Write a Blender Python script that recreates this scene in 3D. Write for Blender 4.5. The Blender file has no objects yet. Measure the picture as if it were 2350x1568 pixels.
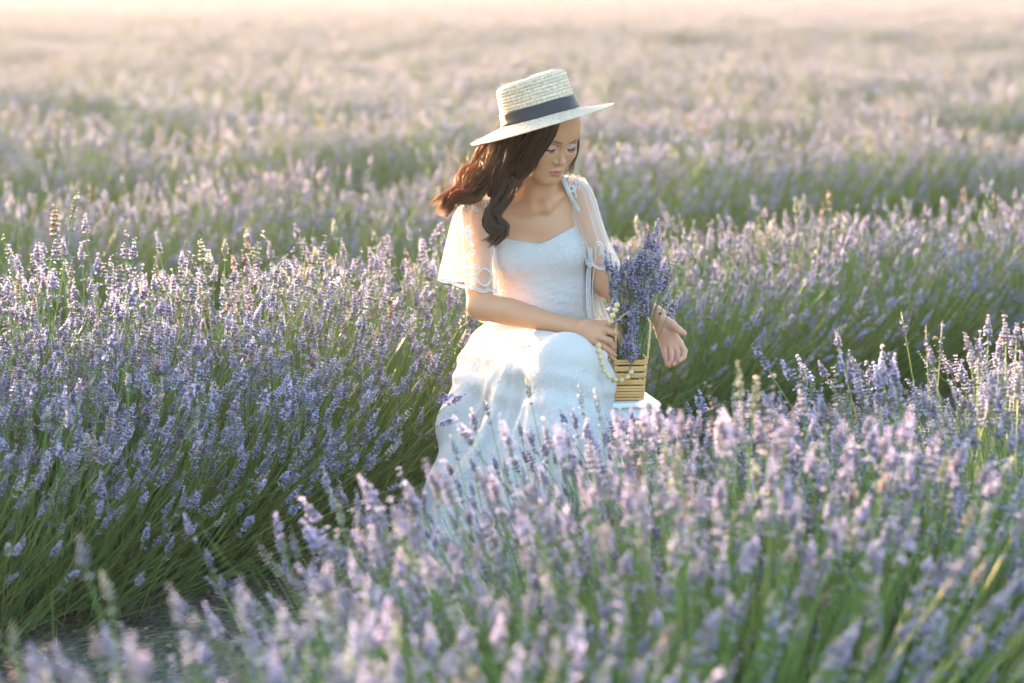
BODY_H = 0.0017
DRESS_H = 0.0042
import bpy, math, random
import numpy as np
from mathutils import Vector, Matrix

# ---------------------------------------------------------------- camera, light, exposure
sc = bpy.context.scene
COL = sc.collection
R = math.radians
CAM_Z = 1.55
PITCH = R(8.53)
FPX = 5528.0                      # focal length measured in pixels of a 2350 pixel wide view
cam_data = bpy.data.cameras.new('camera')
cam_data.lens = 36.0 * FPX / 2350.0
cam_data.sensor_width = 36.0
cam_data.clip_start = 0.05
cam_data.clip_end = 2000.0
cam_data.dof.use_dof = True
cam_data.dof.focus_distance = 6.12
cam_data.dof.aperture_fstop = 2.7
cam = bpy.data.objects.new('camera', cam_data)
COL.objects.link(cam)
cam.location = (0, 0, CAM_Z)
cam.rotation_euler = (math.pi / 2 - PITCH, 0, 0)
sc.camera = cam

SUN_EL, SUN_AZ = R(3.0), R(-29.0)     # azimuth from +Y, negative to the left
world = bpy.data.worlds.new('World')
sc.world = world
world.use_nodes = True
wn, wl = world.node_tree.nodes, world.node_tree.links
sky = wn.new('ShaderNodeTexSky')
sky.sky_type = 'NISHITA'
sky.sun_disc = False
sky.sun_elevation = SUN_EL
sky.sun_rotation = SUN_AZ
sky.air_density = 0.65
sky.dust_density = 3.4
sky.ozone_density = 1.0
wl.new(sky.outputs[0], wn['Background'].inputs[0])
wn['Background'].inputs[1].default_value = 0.15

sun_data = bpy.data.lights.new('sun', 'SUN')
sun_data.energy = 2.5
sun_data.angle = R(0.6)
sun_data.color = (1.0, 0.66, 0.36)
sun = bpy.data.objects.new('sun', sun_data)
COL.objects.link(sun)
SUN_DIR = Vector((math.sin(SUN_AZ) * math.cos(SUN_EL), math.cos(SUN_AZ) * math.cos(SUN_EL), math.sin(SUN_EL)))
sun.rotation_euler = SUN_DIR.to_track_quat('Z', 'Y').to_euler()
sun.location = (-20, 15, 12)

sc.view_settings.view_transform = 'Standard'
sc.view_settings.look = 'None'
sc.view_settings.gamma = 1.0
sc.view_settings.exposure = 4.05
sc.cycles.use_denoising = True
sc.cycles.max_bounces = 8
sc.cycles.diffuse_bounces = 3
sc.cycles.glossy_bounces = 2
sc.cycles.transmission_bounces = 5
sc.cycles.transparent_max_bounces = 10
sc.cycles.volume_bounces = 0
sc.cycles.sample_clamp_indirect = 6.0

SINP, COSP = math.sin(PITCH), math.cos(PITCH)


def at(px, py, Y):
    """World point at distance Y straight ahead that a 2350 px wide view shows at px, py."""
    x = (px - 1175.0) / FPX
    yu = (783.7 - py) / FPX
    t = Y / (COSP + yu * SINP)
    return np.array([x * t, Y, CAM_Z + t * (-SINP + yu * COSP)])


# ---------------------------------------------------------------- helpers
def tag(o, label=None, cat=None, group=None, kind=None):
    if label: o['label'] = label
    if cat: o['category'] = cat
    if group: o['group'] = group
    if kind: o['kind'] = kind
    return o


def empty(name, loc=(0, 0, 0), parent=None):
    o = bpy.data.objects.new(name, None)
    o.empty_display_size = 0.1
    o.location = loc
    COL.objects.link(o)
    if parent: o.parent = parent
    return o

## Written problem
Pictures are excluded; extract exactly the lines from the start of the data through the line that holds "from mathutils import Vector, Matrix", both ends included.

## The completed task
Write a Blender Python script that recreates this scene in 3D. Write for Blender 4.5. The Blender file has no objects yet. Measure the picture as if it were 2350x1568 pixels.
BODY_H = 0.0017
DRESS_H = 0.0042
import bpy, math, random
import numpy as np
from mathutils import Vector, Matrix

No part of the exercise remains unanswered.